━━━ EXCERPTED RECORDS ━━━

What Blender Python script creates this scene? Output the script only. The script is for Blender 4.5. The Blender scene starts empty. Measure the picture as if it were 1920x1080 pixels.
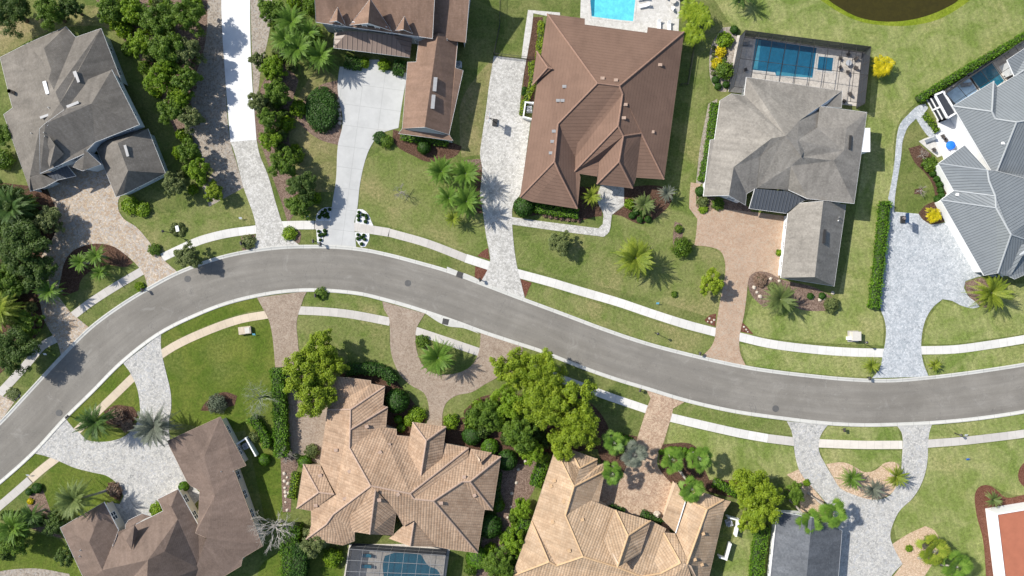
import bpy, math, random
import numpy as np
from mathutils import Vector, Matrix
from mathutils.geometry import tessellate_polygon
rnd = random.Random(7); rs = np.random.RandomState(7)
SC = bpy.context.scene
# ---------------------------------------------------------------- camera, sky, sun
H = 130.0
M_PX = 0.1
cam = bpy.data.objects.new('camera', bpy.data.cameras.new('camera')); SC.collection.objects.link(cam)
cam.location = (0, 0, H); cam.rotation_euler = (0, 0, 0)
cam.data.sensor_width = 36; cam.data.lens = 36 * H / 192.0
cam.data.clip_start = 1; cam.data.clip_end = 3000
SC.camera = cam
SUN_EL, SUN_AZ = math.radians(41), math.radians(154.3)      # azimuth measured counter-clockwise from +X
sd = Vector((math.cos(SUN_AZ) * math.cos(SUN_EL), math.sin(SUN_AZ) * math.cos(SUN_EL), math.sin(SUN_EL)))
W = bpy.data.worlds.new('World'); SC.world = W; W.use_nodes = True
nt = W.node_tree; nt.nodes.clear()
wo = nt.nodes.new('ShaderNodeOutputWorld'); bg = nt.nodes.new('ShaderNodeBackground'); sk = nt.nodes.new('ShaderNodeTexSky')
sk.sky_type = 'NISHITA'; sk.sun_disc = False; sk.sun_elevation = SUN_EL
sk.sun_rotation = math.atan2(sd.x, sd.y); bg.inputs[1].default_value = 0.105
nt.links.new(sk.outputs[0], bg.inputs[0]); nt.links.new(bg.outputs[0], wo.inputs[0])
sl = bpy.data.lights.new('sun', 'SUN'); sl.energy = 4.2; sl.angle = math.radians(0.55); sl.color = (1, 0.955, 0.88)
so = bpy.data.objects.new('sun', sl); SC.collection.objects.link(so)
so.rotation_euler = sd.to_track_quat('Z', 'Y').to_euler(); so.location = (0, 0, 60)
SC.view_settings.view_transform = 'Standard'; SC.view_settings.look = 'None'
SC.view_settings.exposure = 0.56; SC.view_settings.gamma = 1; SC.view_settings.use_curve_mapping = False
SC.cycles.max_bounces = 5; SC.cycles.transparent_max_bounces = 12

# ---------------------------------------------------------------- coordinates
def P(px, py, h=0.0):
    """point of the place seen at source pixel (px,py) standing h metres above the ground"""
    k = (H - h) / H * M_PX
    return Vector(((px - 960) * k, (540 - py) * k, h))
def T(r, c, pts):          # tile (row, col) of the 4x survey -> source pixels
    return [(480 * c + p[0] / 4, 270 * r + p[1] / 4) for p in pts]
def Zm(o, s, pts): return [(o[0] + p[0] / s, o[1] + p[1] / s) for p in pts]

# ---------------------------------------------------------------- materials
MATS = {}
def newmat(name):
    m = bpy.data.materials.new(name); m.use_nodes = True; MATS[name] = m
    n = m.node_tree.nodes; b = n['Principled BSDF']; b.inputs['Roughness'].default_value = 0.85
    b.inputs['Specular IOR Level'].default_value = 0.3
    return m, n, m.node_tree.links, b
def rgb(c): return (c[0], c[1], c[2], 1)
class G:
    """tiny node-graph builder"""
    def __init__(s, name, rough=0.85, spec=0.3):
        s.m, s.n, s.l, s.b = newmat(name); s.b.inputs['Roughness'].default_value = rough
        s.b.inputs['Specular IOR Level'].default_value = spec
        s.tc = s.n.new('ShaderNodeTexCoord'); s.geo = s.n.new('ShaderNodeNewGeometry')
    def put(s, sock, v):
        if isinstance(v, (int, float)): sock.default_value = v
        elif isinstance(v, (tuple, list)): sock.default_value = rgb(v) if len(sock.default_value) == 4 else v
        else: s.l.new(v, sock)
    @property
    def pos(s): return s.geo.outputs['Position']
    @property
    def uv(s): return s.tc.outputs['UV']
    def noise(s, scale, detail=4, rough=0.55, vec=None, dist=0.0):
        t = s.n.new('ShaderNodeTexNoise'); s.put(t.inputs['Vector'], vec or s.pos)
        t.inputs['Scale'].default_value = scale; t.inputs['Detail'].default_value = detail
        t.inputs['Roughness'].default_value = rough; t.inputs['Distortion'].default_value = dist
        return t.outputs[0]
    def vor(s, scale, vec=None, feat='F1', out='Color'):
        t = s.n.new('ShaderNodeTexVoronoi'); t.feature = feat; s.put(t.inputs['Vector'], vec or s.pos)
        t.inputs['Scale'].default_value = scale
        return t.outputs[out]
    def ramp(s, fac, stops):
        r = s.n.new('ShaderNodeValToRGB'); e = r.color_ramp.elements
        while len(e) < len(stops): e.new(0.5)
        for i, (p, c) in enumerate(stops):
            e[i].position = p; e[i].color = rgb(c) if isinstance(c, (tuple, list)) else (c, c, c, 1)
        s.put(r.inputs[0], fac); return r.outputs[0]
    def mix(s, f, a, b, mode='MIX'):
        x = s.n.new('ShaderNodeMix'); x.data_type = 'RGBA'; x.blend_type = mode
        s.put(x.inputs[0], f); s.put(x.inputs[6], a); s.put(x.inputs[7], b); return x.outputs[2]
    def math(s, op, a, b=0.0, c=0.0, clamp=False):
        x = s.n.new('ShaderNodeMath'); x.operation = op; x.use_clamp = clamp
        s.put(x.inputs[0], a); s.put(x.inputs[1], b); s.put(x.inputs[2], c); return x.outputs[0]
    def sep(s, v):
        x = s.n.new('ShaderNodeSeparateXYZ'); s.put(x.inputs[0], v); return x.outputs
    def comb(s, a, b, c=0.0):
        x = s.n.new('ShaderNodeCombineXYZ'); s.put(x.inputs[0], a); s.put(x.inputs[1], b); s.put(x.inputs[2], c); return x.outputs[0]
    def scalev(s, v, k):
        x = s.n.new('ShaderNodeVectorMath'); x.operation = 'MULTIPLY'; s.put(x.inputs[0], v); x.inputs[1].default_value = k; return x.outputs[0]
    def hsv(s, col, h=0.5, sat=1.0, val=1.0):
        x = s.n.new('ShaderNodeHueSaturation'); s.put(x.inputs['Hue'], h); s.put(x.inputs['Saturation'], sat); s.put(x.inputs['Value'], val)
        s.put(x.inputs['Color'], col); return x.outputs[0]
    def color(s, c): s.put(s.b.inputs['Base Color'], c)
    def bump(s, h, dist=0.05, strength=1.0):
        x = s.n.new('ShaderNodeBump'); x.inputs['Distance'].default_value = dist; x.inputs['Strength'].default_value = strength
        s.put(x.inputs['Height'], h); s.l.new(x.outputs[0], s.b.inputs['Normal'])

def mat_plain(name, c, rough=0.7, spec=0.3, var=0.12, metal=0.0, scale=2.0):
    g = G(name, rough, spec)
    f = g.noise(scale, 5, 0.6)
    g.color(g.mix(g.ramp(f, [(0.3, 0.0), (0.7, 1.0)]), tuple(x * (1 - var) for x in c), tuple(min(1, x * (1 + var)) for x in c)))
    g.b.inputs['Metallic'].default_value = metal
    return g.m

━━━
━━━ EXCERPTED RECORDS ━━━

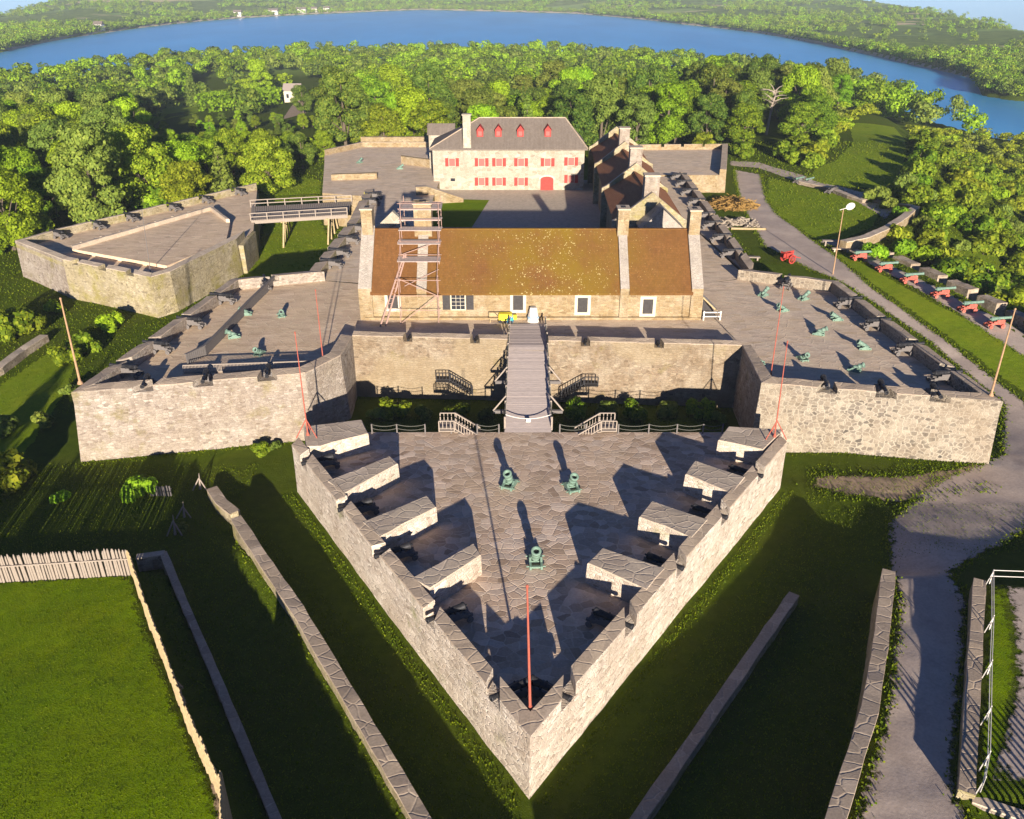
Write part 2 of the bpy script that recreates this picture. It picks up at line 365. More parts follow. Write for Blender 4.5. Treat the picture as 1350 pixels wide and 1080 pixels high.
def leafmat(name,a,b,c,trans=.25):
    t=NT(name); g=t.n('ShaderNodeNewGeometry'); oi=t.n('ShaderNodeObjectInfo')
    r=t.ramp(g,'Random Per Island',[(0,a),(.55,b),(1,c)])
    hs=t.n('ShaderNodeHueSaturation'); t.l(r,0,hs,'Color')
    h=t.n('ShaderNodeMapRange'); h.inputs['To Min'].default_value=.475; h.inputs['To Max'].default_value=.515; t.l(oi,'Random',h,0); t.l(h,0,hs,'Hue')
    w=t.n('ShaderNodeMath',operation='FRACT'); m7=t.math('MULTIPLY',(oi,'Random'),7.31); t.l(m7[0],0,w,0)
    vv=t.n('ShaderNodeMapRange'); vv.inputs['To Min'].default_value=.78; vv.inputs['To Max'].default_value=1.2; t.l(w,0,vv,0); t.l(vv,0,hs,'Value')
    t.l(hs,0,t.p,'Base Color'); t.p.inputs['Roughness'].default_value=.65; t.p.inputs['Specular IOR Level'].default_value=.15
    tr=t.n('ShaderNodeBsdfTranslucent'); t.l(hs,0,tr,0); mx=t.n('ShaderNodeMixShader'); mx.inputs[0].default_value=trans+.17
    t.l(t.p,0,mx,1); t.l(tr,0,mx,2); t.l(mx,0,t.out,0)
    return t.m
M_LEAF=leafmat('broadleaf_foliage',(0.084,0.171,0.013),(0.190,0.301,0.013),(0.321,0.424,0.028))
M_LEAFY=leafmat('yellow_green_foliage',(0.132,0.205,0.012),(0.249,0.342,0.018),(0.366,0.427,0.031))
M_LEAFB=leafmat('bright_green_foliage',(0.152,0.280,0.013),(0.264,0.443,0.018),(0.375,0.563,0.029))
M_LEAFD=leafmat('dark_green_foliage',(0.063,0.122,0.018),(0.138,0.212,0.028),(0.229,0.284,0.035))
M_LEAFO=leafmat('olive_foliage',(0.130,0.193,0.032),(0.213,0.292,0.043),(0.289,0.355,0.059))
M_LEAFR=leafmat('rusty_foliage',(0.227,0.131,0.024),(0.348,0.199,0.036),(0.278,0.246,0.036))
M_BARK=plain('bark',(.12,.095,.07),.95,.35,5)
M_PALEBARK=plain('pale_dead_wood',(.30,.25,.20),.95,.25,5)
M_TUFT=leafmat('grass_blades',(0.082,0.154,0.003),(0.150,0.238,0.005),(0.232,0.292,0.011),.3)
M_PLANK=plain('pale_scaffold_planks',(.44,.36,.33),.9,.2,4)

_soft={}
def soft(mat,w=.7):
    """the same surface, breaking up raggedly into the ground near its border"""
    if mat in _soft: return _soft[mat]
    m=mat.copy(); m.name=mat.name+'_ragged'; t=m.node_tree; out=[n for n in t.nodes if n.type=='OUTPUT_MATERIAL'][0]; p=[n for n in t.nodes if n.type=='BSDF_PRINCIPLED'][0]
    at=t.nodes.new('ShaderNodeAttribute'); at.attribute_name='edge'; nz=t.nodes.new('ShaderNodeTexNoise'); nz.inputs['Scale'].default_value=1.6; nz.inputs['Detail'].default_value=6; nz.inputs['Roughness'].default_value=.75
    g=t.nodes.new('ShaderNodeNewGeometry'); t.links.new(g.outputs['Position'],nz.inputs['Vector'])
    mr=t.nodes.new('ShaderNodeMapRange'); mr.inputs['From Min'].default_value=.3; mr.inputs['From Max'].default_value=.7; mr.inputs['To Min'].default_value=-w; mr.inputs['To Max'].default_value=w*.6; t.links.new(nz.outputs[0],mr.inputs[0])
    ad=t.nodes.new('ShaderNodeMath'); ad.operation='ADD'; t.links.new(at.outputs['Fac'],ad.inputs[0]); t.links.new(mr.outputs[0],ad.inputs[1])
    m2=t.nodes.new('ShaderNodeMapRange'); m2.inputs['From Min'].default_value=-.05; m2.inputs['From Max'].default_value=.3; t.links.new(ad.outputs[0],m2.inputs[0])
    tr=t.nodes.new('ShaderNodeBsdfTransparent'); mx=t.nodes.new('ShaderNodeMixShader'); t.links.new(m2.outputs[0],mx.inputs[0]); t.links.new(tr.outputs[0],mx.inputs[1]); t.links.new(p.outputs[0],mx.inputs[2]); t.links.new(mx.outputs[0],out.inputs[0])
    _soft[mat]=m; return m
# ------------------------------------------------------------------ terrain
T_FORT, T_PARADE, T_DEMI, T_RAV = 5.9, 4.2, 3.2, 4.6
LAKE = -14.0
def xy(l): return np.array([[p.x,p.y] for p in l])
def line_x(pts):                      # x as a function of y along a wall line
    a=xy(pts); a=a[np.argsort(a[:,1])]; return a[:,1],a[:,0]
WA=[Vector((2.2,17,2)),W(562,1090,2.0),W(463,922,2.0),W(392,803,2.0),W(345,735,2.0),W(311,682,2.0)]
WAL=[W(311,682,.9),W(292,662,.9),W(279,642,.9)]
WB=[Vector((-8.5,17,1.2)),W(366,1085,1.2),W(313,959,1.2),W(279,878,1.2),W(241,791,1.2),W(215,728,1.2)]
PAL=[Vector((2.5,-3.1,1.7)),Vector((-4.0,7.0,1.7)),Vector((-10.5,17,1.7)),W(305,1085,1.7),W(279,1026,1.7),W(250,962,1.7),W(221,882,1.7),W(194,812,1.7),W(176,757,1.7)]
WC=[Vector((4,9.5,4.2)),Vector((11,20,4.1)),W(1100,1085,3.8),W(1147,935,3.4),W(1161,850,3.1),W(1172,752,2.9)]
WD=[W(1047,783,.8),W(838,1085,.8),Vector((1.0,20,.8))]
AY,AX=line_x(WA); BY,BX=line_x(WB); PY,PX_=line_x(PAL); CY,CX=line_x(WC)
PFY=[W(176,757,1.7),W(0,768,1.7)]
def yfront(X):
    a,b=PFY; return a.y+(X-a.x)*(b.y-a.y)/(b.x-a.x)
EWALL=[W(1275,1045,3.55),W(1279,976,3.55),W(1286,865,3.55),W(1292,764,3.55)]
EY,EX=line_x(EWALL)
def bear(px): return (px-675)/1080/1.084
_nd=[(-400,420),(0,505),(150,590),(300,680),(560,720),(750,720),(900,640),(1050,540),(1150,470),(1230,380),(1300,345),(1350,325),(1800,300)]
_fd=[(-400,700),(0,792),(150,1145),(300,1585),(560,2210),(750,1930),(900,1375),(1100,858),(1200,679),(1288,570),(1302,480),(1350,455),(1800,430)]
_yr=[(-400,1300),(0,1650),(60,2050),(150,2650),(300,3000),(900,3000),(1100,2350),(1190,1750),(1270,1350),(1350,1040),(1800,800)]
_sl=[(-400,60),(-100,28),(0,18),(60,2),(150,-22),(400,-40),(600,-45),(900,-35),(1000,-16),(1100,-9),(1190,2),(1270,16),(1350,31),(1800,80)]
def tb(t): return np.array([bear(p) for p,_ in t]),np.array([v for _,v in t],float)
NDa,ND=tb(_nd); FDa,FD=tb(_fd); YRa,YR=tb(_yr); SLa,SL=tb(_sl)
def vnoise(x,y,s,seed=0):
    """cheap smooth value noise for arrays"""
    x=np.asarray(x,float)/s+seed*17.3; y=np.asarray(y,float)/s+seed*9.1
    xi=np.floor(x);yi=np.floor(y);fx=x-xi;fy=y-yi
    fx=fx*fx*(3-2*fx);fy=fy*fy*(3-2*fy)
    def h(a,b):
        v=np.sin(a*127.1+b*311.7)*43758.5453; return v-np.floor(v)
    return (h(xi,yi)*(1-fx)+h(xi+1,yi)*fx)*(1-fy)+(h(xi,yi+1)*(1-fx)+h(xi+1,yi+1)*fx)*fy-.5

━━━
━━━ EXCERPTED RECORDS ━━━

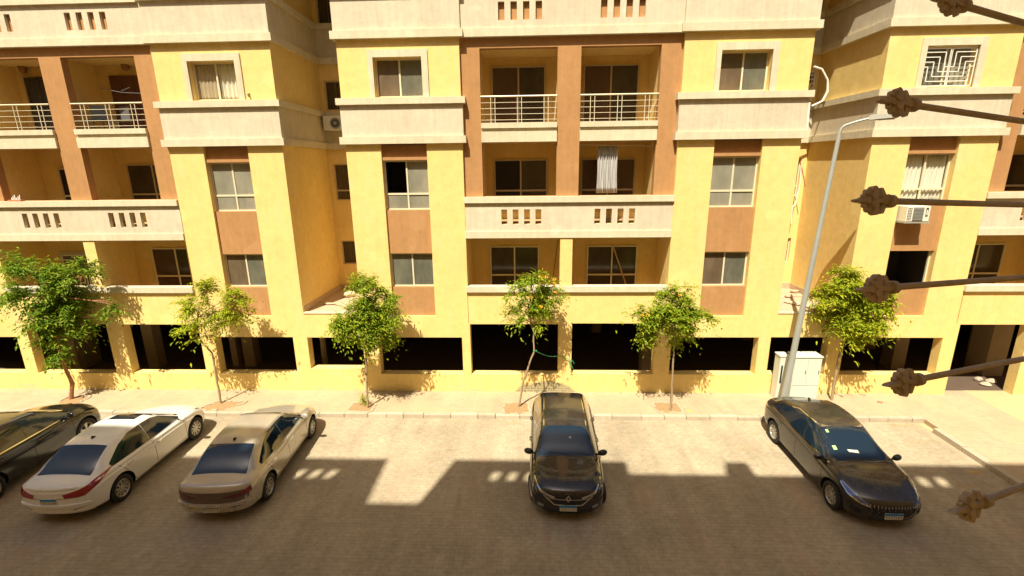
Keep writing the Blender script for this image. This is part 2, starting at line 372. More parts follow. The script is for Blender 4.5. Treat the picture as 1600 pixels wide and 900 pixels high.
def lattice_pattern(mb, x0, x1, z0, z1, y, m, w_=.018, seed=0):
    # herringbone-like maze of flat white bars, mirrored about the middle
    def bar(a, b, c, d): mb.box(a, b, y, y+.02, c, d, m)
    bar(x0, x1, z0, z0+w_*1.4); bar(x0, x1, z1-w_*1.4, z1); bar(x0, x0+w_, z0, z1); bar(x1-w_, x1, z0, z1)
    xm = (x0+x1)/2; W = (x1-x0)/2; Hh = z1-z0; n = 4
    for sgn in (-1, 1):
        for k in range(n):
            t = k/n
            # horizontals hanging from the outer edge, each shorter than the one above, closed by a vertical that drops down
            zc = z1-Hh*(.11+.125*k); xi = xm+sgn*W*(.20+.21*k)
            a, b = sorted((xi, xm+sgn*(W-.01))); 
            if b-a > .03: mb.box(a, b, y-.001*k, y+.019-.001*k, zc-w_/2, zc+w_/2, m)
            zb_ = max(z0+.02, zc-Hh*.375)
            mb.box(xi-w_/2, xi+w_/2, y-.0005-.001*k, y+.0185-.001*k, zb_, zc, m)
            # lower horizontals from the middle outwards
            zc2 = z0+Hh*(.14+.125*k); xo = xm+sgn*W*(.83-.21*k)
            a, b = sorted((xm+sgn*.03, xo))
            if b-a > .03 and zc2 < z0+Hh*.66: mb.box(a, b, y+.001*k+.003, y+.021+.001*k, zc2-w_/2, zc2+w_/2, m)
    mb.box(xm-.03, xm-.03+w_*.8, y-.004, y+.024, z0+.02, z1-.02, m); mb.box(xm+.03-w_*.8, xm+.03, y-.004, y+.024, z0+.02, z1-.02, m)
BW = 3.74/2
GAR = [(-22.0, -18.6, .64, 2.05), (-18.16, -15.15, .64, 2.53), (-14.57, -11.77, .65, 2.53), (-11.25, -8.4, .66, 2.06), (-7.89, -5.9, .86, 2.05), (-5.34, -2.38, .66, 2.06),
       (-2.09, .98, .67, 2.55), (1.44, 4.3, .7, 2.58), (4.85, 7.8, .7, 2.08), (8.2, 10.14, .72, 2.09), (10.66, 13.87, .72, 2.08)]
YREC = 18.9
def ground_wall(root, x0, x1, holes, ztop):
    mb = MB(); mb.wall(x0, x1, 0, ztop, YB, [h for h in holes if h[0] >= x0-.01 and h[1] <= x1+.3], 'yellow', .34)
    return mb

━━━

(GIVEN REQUEST): Copy out each line of the data containing the string "wide".

(ANSWER):
Write part 2 of the bpy script that recreates this picture. It picks up at line 365. More parts follow. Write for Blender 4.5. Treat the picture as 1350 pixels wide and 1080 pixels high.
Keep writing the Blender script for this image. This is part 2, starting at line 372. More parts follow. The script is for Blender 4.5. Treat the picture as 1600 pixels wide and 900 pixels high.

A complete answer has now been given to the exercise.